“Il primo giorno della stagione venatoria è stato un completo fallimento per quanto riguarda la selvaggina stanziale soprattutto fagiani e starne, un po’ meglio la lepre.” Lo afferma in una nota l’associazione Libera Caccia della provincia di Terni. “La teoria dei lanci con animali provenienti da allevamento, se mai ce ne fosse ancora bisogno, è la riprova che sono esclusivamente un peso sul bilancio degli ATC (Ambito Territoriale di Caccia), uno spreco di risorse economiche dei cacciatori e soprattutto una garanzia di insuccesso venatorio – si legge in una nota dell’associazione.

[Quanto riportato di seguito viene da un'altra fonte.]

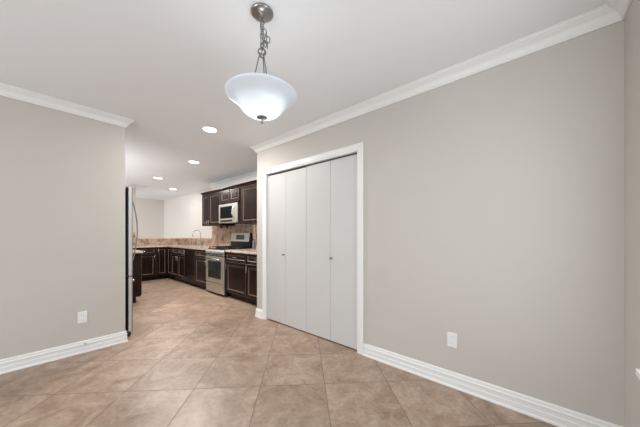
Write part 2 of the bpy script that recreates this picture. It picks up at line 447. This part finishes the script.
MB().lathe([(0, -.0085), (.005, -.0085), (.005, -.0035), (0, -.0035)], (0, 0, .006), 12, 'y').build('connector', M_DGREY, r)

# ------------------------------------------------------------------ kitchen cabinets
FR = 2.480      # cabinet face plane on the range wall
def handle_v(parent, x, z, l=.11):
    m = MB(); y = -.045
    m.tube([(x, y, z - l / 2), (x, y, z + l / 2)], .006, 8)
    for s in (-1, 1): m.tube([(x, y, z + s * l * .38), (x, -.019, z + s * l * .38)], .0045, 6)
    m.build('handle', M_CHROME, parent)
def handle_h(parent, x, z, l=.12, y0=-.019):
    m = MB(); y = y0 - .026
    m.tube([(x - l / 2, y, z), (x + l / 2, y, z)], .006, 8)
    for s in (-1, 1): m.tube([(x + s * l * .38, y, z), (x + s * l * .38, y0, z)], .0045, 6)
    m.build('handle', M_CHROME, parent)
def base_cabinet(x, y, rz, w, D, label, doors, drawers=1, hside='r', low=False, plain=False):
    """origin: middle of the face, on the floor; width along local X, front towards -Y"""
    r = tag(empty('base_cabinet', (x, y, 0), rz), label, 'cabinet', 'espresso base cabinets')
    hw = w / 2 - .0008
    top = .60 if low else .874
    box(-hw, hw, 0, D, .105, top).build('body', M_WOOD, r)
    box(-hw, hw, .07, D, .001, .105).build('toe_kick', M_WOOD, r)
    if low:
        box(-hw, hw, 0, .02, .60, .874).build('false_front', M_WOOD, r)
    dz = .695 if drawers else .865
    if drawers:
        dw = (2 * hw) / drawers
        for i in range(drawers):
            d = MB().panel(-hw + i * dw + .012, -hw + (i + 1) * dw - .012, .712, .862, .019, .03).build('drawer', M_WOOD, r)
            handle_h(d, -hw + (i + .5) * dw, .787, min(.12, dw * .4))
    dw = 2 * hw / doors
    for i in range(doors):
        x0, x1 = -hw + i * dw + .012, -hw + (i + 1) * dw - .012
        d = MB().panel(x0, x1, .120, dz, .019, .055, plain).build('door', M_WOOD, r)
        side = hside if doors == 1 else ('r' if i == 0 else 'l')
        if side: handle_v(d, x1 - .028 if side == 'r' else x0 + .028, dz - .09)
    return r
R9 = -PI / 2
D1 = KX - .003 - FR
def run_x(y0, y1, label, doors, drawers=1, hs='r', low=False, plain=False):   # on the range wall between y0 < y1
    return base_cabinet(FR, (y0 + y1) / 2, R9, y1 - y0, D1, label, doors, drawers, hs, low, plain)
run_x(3.86, 4.552, 'dark brown base cabinet with one drawer and one door, right of the range', 1, 1, 'l')
run_x(3.165, 3.86, 'dark brown base cabinet nearest the closet wall, second right of the range', 1, 1, 'l')
run_x(5.328, 5.94, 'narrow dark brown drawer and door cabinet directly left of the range', 1, 1, 'r')
run_x(6.52, 7.40, 'dark brown sink base cabinet with two doors and centre pulls under the sink', 2, 2, low=True)
run_x(7.40, 7.70, 'blank dark brown corner cabinet where the two kitchen counters meet', 1, 0, None).name = 'corner_cabinet'
# back run, facing the camera side
YB = 7.720
base_cabinet(2.336, YB, 0, .278, KY - .003 - YB, 'narrow dark brown base cabinet with a full height door beside the corner', 1, 0, 'l')
bc = base_cabinet(1.925, YB, 0, .54, KY - .003 - YB, 'dark brown base cabinet with drawer and door on the far counter, left end', 1, 1, 'r')
# cabinet on the left beyond the refrigerator
base_cabinet(1.29, 5.86, PI / 2, .96, .64, 'dark brown base cabinet just beyond the stainless refrigerator, seen end on', 2, 2)

run_x(5.94, 6.52, 'dark brown base cabinet with one plain full height door, second left of the range', 1, 0, 'l', plain=True)

# countertops
def slab(name, m, label, bevel=.006):
    return tag(m.build(name, M_GRAN, None, bevel), label, 'countertop')
CF = 2.448
slab('countertop', box(CF, KX - .001, 3.163, 4.553, .875, .915), 'beige granite countertop right of the range')
SX0, SX1, SY0, SY1 = 2.56, 2.93, 6.60, 7.30
m = MB()
m.box(CF, KX - .001, 5.327, SY0, .875, .915).box(CF, SX0, SY0, SY1, .875, .915).box(SX1, KX - .001, SY0, SY1, .875, .915)
m.box(CF, KX - .001, SY1, KY - .001, .875, .915).box(1.64, CF, YB - .032, KY - .001, .875, .915)
bmesh.ops.remove_doubles(m.bm, verts=m.bm.verts, dist=1e-5)
slab('countertop', m, 'L shaped beige granite countertop around the sink', 0)
slab('countertop', box(.02, 1.325, 5.355, 6.36, .875, .915), 'beige granite countertop end beyond the refrigerator')
# sink, faucet, dispenser
sk = tag(empty('sink', ((SX0 + SX1) / 2, (SY0 + SY1) / 2, .70)), 'stainless undermount sink set in the L shaped granite countertop', 'sink')
m = MB(); t = .006; a, b_, z0, z1 = (SX1 - SX0) / 2 - .001, (SY1 - SY0) / 2 - .001, 0, .205
m.box(-a, a, -b_, b_, z0, z0 + t).box(-a, -a + t, -b_, b_, z0, z1).box(a - t, a, -b_, b_, z0, z1).box(-a, a, -b_, -b_ + t, z0, z1).box(-a, a, b_ - t, b_, z0, z1)
m.build('basin', M_STEEL, sk)
MB().lathe([(0, t + .001), (.04, t + .001), (.045, t + .004), (.03, t + .006), (0, t + .003)], n=20).build('drain', M_CHROME, sk)
fc = tag(empty('faucet', (2.995, 6.86, .9155)), 'chrome gooseneck faucet arching over the sink', 'faucet')
MB().lathe([(0, 0), (.030, 0), (.030, .008), (.020, .018), (.018, .07), (.013, .075), (.012, .10), (0, .10)], n=20).build('faucet_base', M_NICKEL, fc)
pts = [(0, 0, .09), (0, 0, .28)] + [(-.105 + .105 * math.cos(t_), 0, .29 + .115 * math.sin(t_)) for t_ in [PI * i / 12 for i in range(1, 12)]] + [(-.21, 0, .28), (-.212, 0, .235)]
MB().tube(pts, .009, 10).build('spout', M_CHROME, fc)
MB().tube([(0, -.015, .05), (0, -.05, .065), (0, -.085, .10)], [.008, .007, .005], 8).build('lever', M_NICKEL, fc)
sd = tag(empty('soap_dispenser', (3.0, 6.66, .9155)), 'small metal soap dispenser on the counter right of the faucet', 'soap dispenser')
MB().lathe([(0, 0), (.022, 0), (.022, .006), (.012, .012), (.012, .06), (.006, .065), (.006, .09), (0, .09)], n=16).build('pump_body', M_NICKEL, sd)
MB().tube([(0, 0, .088), (-.03, 0, .095), (-.065, 0, .088)], .006, 8).build('pump_spout', M_NICKEL, sd)

# stone splashes and the pony wall ledge
struct('trim_6', box(KX - .011, KX - .0006, 3.163, 6.388, .9155, 1.409), M_SPLASH, 'brown tumbled stone backsplash behind the range')
m = MB().box(KX - .021, KX - .0006, 6.392, KY - .021, .9155, 1.0845).box(WX, KX - .0006, KY - .021, KY - .0006, .9155, 1.0845)
struct('trim_7', m, M_SPLASH, 'brown stone splash on the half wall')
m = MB().box(KX - .024, FX, 6.392, KY + .16, 1.0855, 1.108).box(WX + .005, KX - .024, KY - .024, KY + .16, 1.0855, 1.108)
struct('trim_8', m, M_GRAN, 'stone ledge capping the half wall')
struct('trim_9', box(.3, WX - .005, KY - .013, KY - .0006, .9155, 1.27), M_SPLASH, 'stone splash on the full height kitchen wall')

# upper cabinets
UF = 2.735
UZ0, UZ1 = 1.412, 2.150
def upper(y0, y1, z0, doors, label, narrow=False, lm=0):
    w_ = y1 - y0; hw = w_ / 2 - .0008; D = KX - .003 - UF
    r = tag(empty('wall_cabinet', (UF, (y0 + y1) / 2, z0), R9), label, 'cabinet', 'espresso wall cabinets')
    h_ = UZ1 - z0
    box(-hw, hw, 0, D, 0, h_).build('body', M_WOOD, r)
    dw_ = (2 * hw - lm) / doors
    for i in range(doors):
        x0, x1 = -hw + lm + i * dw_ + .012, -hw + lm + (i + 1) * dw_ - .012
        d = MB().panel(x0, x1, .012, h_ - .012, .019, .058).build('door', M_WOOD, r)
        if h_ > .4:
            handle_v(d, (x0 + .026) if (i == doors - 1 and doors > 1) or narrow else (x1 - .026), .075, .10)
    return r
u1 = upper(5.80, 6.165, UZ0, 1, 'narrow dark brown wall cabinet at the far left end of the row')
u2 = upper(5.27, 5.80, UZ0, 1, 'dark brown wall cabinet directly left of the microwave', True)
u3 = upper(4.50, 5.27, 1.870, 2, 'short dark brown wall cabinet with two small doors above the microwave')
u4 = upper(3.72, 4.50, UZ0, 1, 'dark brown wall cabinet directly right of the microwave', False, .06)
u5 = upper(3.165, 3.72, UZ0, 1, 'dark brown wall cabinet behind the closet wall end, last on the right')
for yy in (5.86, 5.58):
    cb = MB()
    cb.bm.verts.ensure_lookup_table()
    pr = [(0, 0), (0, -.012), (.035, -.045), (.055, -.06), (.055, 0)]
    u = u1 if yy > 5.8 else u2
    lx = -(yy - (u.location.y))
    A = [cb.bm.verts.new((lx - .014, .275 + p[0], p[1])) for p in pr]; B = [cb.bm.verts.new((lx + .014, .275 + p[0], p[1])) for p in pr]
    for j in range(5): cb.bm.faces.new((A[j], A[(j + 1) % 5], B[(j + 1) % 5], B[j]))
    cb.bm.faces.new(A); cb.bm.faces.new(B[::-1])
    cb.build('corbel', M_WOOD, u)
ccp = [(0, 0), (.0, 0), (-.010, .006), (-.012, .018), (-.028, .034), (-.040, .040), (-.040, .052), (.02, .052), (.02, 0)]
cc = MB().sweep([(UF, 3.165), (UF, 6.166), (KX - .08, 6.166)], ccp, UZ1 + .0005)
tag(cc.build('cabinet_crown', M_WOOD), 'dark brown crown moulding running along the tops of the wall cabinets', 'moulding')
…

I tanto agognati ripristini ambientali, che favorirebbero la vita e la riproduzione dei capi un pio miraggio, la presenza di corvidi e volpi davvero imbarazzante, complice anche una stagione siccitosa, hanno di fatto determinato la prematura fine della caccia alla nobile stanziale nel territorio umbro.
Gravi sono le colpe di Regione e soprattutto ATC in tema di gestione delle Zone ripopolamento e cattura, aree che dovrebbero produrre selvaggina sufficiente al fabbisogno regionale e che invece sono solo territorio di ricovero per cinghiali e nocivi. I cacciatori umbri si ritrovano ZRC (Zone ripopolamento e Cattura) la cui composizione orografica è costituita in gran parte da boschi e rimesse per ungulati e volpi insieme a dormitori per corvidi: manca personale che conosca e sappia realizzare un progetto di riqualificazione e sviluppo sulle specie stanziali e, consentitecelo di dire, probabilmente è stata scelta la via più facile e comoda: comprare un prodotto finito di dubbia qualità visti i risultati, piuttosto che dare vita ad un progetto di ampio respiro che necessita di risorse umane, economiche ma che sul lungo periodo porterebbe risultati di sicuro successo.
Ben vengano le iniziative della Regione sul fronte cinghiale la cui presenza oramai davvero è ingombrante e pericolosa fin dentro le mura di città e paesi, è diventato un flagello sociale. Nel giorno di apertura della stagione venatoria molti cacciatori infatti si sono trovati a contatto con cinghiali e caprioli in aree dove la loro presenza non si era mai vista comportando pericoli sia per il cacciatore stesso che per i propri ausiliari.”
”Ad oggi – conclude Libera Caccia – non sono ancora stati ratificati gli accordi interregionali per lo scambio dei cacciatori fra la regione Toscana e Umbria, come da oramai oltre un decennio avviene. Chiediamo quindi all’Assessore ed ai funzionari del settore caccia di attivarsi immediatamente affinché questa lacuna venga colmata al più presto, altrimenti un cacciatore umbro che deciderà di utilizzare le 20 giornate alla selvaggina migratoria in Toscana attraverso la tele-prenotazione anziché sborsare 35 euro sarà chiamato a pagare ben 150 euro.”